_Information supplied_
((
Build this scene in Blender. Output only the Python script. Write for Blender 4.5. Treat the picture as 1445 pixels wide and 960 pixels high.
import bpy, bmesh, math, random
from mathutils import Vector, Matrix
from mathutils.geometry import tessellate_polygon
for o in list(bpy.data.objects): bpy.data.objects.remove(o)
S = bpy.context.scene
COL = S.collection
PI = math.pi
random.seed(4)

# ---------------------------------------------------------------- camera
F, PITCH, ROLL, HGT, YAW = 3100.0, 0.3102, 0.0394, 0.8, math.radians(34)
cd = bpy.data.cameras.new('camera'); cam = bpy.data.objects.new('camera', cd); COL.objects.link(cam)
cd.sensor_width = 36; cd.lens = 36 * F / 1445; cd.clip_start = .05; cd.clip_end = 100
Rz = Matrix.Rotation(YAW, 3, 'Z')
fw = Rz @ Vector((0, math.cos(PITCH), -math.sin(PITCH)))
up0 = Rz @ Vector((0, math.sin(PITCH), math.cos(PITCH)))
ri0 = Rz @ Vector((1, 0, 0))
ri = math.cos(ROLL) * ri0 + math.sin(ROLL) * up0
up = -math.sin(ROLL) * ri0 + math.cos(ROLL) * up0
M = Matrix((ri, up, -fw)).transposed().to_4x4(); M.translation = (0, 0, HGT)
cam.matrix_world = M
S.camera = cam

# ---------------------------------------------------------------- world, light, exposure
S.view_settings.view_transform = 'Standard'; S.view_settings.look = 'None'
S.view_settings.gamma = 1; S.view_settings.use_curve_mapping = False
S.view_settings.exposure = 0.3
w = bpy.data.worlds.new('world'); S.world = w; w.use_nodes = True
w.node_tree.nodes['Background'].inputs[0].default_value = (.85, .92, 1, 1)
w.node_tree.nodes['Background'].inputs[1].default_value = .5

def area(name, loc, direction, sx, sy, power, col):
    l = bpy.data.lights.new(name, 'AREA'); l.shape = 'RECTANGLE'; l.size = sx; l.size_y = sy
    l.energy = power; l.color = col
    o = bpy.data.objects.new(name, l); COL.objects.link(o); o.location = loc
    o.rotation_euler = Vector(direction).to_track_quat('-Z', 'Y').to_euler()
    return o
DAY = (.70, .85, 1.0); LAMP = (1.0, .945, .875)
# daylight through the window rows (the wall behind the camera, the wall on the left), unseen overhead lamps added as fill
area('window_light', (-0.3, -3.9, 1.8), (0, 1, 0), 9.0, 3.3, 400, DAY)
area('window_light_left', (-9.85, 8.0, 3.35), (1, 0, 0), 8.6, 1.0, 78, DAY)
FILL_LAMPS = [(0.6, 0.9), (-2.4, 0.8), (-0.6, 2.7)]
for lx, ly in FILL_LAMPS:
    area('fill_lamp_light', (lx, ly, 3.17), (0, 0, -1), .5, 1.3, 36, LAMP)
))
Everything from the first line above up to and including the line that contains "random.seed(4)" should be printed exactly; please print only that.

Build this scene in Blender. Output only the Python script. Write for Blender 4.5. Treat the picture as 1445 pixels wide and 960 pixels high.
import bpy, bmesh, math, random
from mathutils import Vector, Matrix
from mathutils.geometry import tessellate_polygon
for o in list(bpy.data.objects): bpy.data.objects.remove(o)
S = bpy.context.scene
COL = S.collection
PI = math.pi
random.seed(4)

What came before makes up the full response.